=== Raw data ===

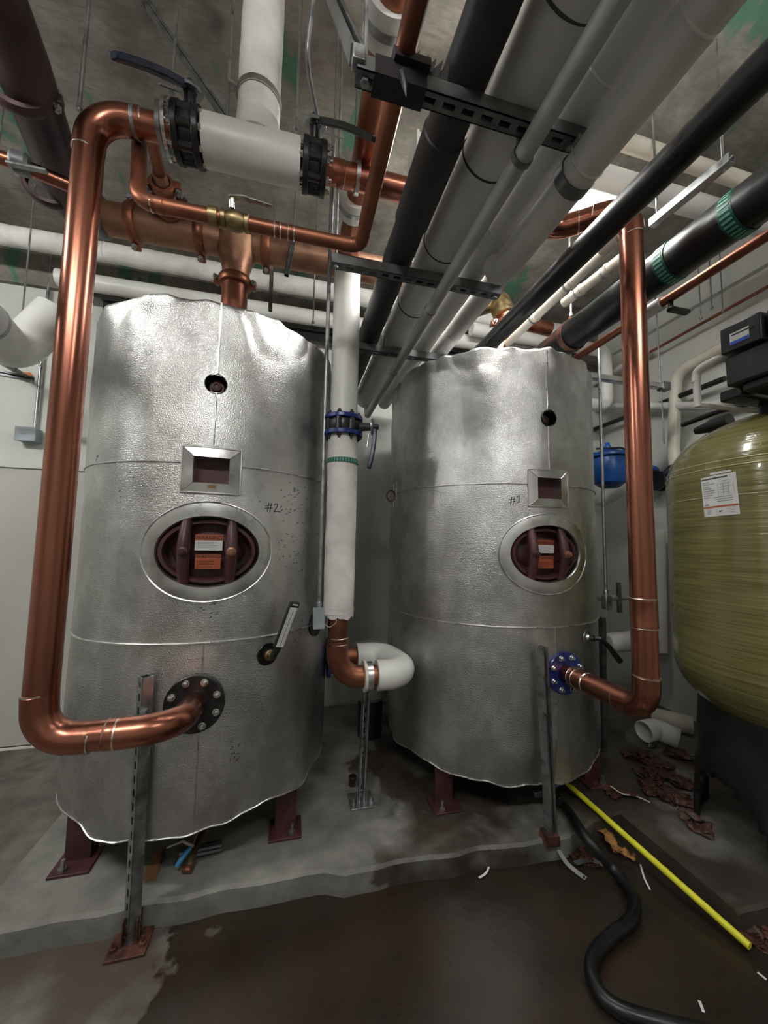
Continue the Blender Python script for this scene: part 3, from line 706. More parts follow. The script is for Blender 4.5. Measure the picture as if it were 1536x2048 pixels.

===
=== Raw data ===

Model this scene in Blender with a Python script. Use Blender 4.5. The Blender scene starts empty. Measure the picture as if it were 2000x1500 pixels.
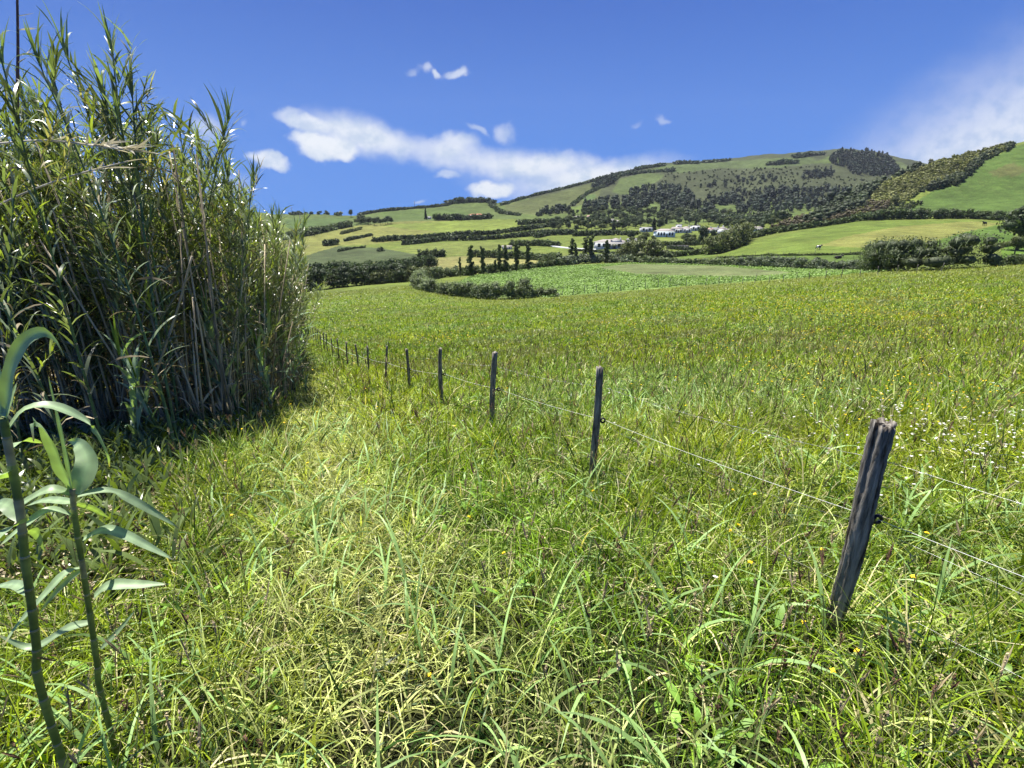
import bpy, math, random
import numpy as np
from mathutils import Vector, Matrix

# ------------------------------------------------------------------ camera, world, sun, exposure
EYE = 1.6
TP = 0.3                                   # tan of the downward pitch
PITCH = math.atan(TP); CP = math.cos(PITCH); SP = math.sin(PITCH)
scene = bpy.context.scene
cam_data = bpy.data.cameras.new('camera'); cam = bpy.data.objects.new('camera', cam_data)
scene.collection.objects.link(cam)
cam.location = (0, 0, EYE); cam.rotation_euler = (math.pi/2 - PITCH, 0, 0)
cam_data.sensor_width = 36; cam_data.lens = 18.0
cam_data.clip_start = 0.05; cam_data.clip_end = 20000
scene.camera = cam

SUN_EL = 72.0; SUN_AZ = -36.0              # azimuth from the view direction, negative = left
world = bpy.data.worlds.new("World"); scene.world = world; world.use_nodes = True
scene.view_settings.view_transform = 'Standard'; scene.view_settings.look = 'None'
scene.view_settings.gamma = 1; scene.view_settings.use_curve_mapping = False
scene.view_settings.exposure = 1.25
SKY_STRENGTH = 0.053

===
=== Raw data ===

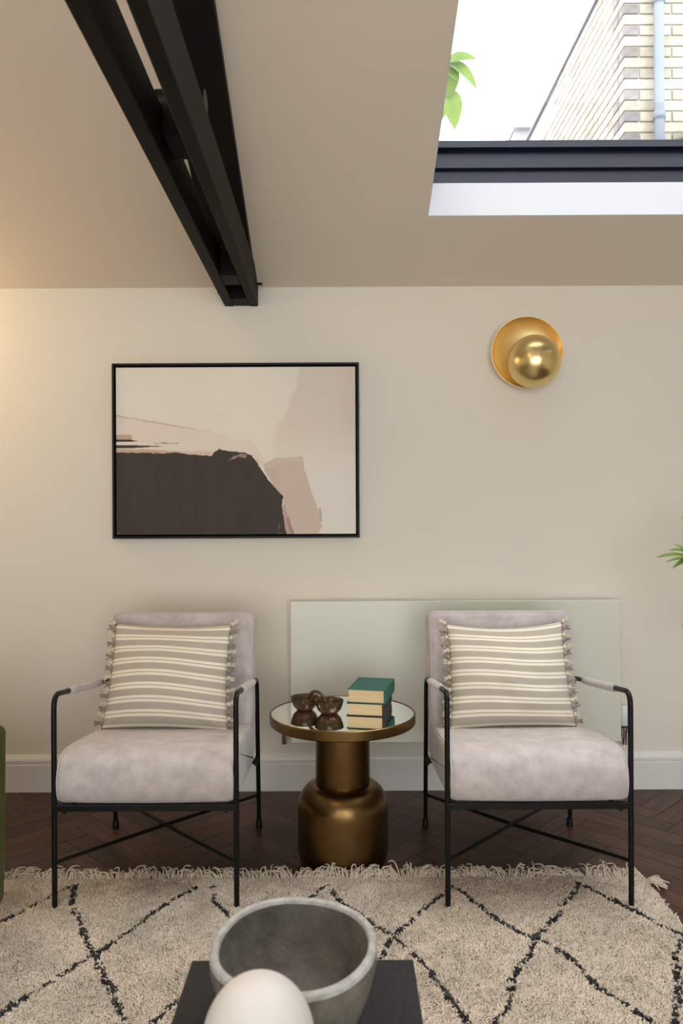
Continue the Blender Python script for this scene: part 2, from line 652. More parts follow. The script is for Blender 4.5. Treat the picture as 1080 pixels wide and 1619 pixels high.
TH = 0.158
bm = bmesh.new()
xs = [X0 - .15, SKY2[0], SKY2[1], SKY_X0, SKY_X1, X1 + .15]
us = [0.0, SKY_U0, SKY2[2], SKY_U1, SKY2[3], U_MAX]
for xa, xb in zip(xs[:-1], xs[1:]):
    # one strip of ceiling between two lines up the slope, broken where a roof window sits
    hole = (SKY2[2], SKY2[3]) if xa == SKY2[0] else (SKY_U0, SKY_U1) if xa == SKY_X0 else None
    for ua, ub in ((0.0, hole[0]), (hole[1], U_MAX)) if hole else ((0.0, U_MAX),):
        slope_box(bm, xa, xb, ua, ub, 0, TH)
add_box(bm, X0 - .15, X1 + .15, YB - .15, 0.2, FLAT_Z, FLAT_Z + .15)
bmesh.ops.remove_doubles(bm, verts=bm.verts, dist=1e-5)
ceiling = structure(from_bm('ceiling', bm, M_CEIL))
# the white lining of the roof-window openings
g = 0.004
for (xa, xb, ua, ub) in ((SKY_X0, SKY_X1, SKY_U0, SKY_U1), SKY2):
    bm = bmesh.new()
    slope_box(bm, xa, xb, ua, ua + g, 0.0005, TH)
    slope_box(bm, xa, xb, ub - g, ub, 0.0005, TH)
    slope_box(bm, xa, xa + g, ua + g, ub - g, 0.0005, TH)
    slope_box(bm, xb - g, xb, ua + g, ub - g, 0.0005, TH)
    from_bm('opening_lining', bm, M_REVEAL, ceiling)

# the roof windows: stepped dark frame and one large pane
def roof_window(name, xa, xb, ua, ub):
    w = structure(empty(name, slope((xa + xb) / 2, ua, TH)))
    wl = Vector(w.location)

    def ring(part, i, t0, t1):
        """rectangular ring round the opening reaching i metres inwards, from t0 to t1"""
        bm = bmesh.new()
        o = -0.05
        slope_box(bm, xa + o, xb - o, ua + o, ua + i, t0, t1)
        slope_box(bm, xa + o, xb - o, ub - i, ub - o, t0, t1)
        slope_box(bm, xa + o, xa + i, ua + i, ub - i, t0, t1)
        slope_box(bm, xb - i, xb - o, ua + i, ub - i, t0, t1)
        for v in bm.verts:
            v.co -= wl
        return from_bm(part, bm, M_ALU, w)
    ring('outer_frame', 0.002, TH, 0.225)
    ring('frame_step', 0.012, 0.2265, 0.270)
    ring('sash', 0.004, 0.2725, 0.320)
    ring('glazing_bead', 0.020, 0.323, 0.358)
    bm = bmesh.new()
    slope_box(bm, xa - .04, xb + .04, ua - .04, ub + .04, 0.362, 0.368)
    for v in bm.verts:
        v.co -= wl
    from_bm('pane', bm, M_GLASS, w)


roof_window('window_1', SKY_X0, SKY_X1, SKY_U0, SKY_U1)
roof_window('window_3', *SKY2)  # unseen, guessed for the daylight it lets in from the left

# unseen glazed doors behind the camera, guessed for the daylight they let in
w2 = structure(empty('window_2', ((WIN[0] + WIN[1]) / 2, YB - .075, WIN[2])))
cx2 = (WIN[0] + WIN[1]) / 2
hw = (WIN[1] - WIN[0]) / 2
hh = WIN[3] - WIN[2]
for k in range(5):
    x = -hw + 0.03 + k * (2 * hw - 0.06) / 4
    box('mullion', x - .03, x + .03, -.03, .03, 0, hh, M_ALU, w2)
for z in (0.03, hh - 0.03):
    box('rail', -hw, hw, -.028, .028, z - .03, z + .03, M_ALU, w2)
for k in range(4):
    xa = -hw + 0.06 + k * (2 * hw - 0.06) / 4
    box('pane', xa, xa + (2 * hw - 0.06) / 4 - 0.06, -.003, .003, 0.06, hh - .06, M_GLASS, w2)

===

**Your instructions**
Repeat these lines exactly and nothing more: the one containing "Continue the Blender Python script for this scene: part 2, from", the one containing "wl = Vector(w.location)", and all the lines between.

**In response**
Continue the Blender Python script for this scene: part 2, from line 652. More parts follow. The script is for Blender 4.5. Treat the picture as 1080 pixels wide and 1619 pixels high.
TH = 0.158
bm = bmesh.new()
xs = [X0 - .15, SKY2[0], SKY2[1], SKY_X0, SKY_X1, X1 + .15]
us = [0.0, SKY_U0, SKY2[2], SKY_U1, SKY2[3], U_MAX]
for xa, xb in zip(xs[:-1], xs[1:]):
    # one strip of ceiling between two lines up the slope, broken where a roof window sits
    hole = (SKY2[2], SKY2[3]) if xa == SKY2[0] else (SKY_U0, SKY_U1) if xa == SKY_X0 else None
    for ua, ub in ((0.0, hole[0]), (hole[1], U_MAX)) if hole else ((0.0, U_MAX),):
        slope_box(bm, xa, xb, ua, ub, 0, TH)
add_box(bm, X0 - .15, X1 + .15, YB - .15, 0.2, FLAT_Z, FLAT_Z + .15)
bmesh.ops.remove_doubles(bm, verts=bm.verts, dist=1e-5)
ceiling = structure(from_bm('ceiling', bm, M_CEIL))
# the white lining of the roof-window openings
g = 0.004
for (xa, xb, ua, ub) in ((SKY_X0, SKY_X1, SKY_U0, SKY_U1), SKY2):
    bm = bmesh.new()
    slope_box(bm, xa, xb, ua, ua + g, 0.0005, TH)
    slope_box(bm, xa, xb, ub - g, ub, 0.0005, TH)
    slope_box(bm, xa, xa + g, ua + g, ub - g, 0.0005, TH)
    slope_box(bm, xb - g, xb, ua + g, ub - g, 0.0005, TH)
    from_bm('opening_lining', bm, M_REVEAL, ceiling)

# the roof windows: stepped dark frame and one large pane
def roof_window(name, xa, xb, ua, ub):
    w = structure(empty(name, slope((xa + xb) / 2, ua, TH)))
    wl = Vector(w.location)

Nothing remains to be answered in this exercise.